A series of raids by India's market regulator, investigating whether corporate announcements were prematurely leaked by market participants in social media chatrooms, were the largest it has conducted.
SEBI's chairman, Ajay Tyagi, at a press conference on Thursday said that pursuing suspected illegal activity taking place on social media was new territory for the regulator.
Dozens of SEBI officials raided offices and homes of brokers on Dec 22, seizing mobile phones and laptops, one regulatory source told Reuters. As many as 30 brokers were targeted in the action, according to local media.
A senior official at SEBI expressed confidence that the regulator would be able to successfully prosecute any cases that came out of the investigation.
"We have enough powers to proceed," the official, who requested anonymity because he was not allowed to speak with media. SEBI was "testing if the powers given to us can stand the scrutiny of law. If not, we will again ask for amendment to the regulations and laws. We will strengthen it."
SEBI has broad search-and-seizure powers that enable it to seize "books, registers, other documents" and records of anyone associated with securities markets, according to the regulations laid out in the official act that governs the regulator's activity.

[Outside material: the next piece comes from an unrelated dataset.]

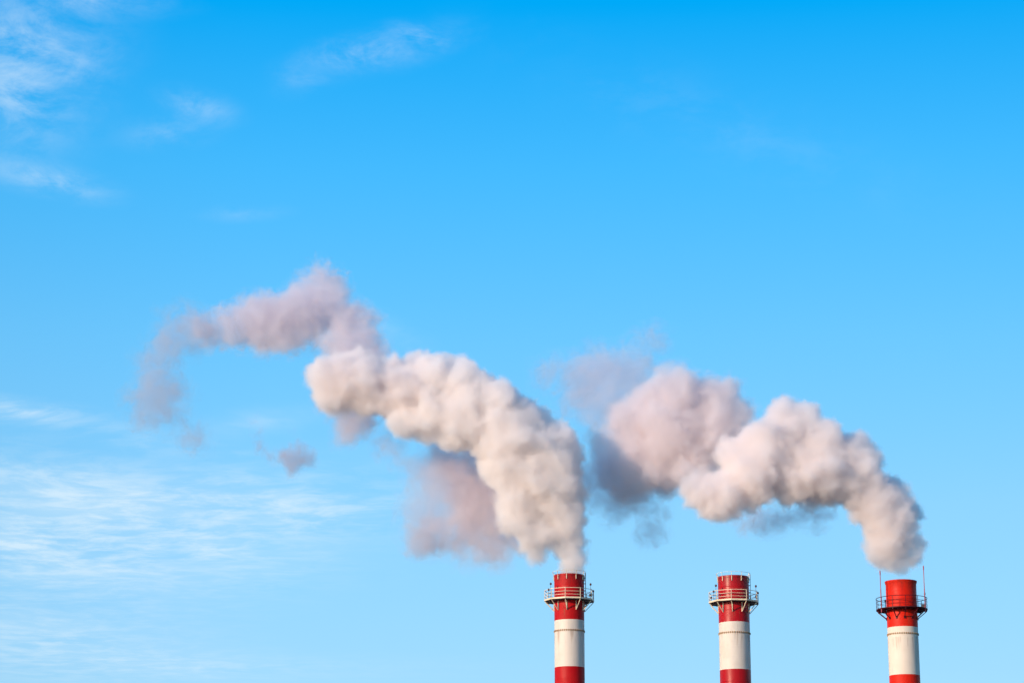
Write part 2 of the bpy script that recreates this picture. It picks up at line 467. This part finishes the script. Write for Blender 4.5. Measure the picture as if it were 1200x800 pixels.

Those powers would likely allow the regulator to withstand in court any challenge to the seizure of electronic gadgets, the lawyers said.
But whether SEBI has legal rights to get into individual social media accounts does not appear to have been established, the lawyers said. They said they were not aware of any explicit law that gives SEBI power to access social media accounts or compel users to provide passwords.
On Wednesday, SEBI ordered Axis Bank (AXBK.NS), which was among the 12 companies to conduct an internal investigation into a suspected leak of financial information and to strengthen its handling of such data, as part of the investigation.
Under India's insider trading laws, it is illegal to circulate "unpublished price sensitive information", which is defined as "any information" that is not "generally available" and that could have a market impact.
The lawyers said that SEBI would need to conclusively prove that any messages posted by those under investigation qualified as constituting "unpublished price sensitive information."
Individuals could make the case that information was "generally available" if they had merely taken it from other WhatsApp groups, for example, and posted it elsewhere, or cite it as general market speculation, they said.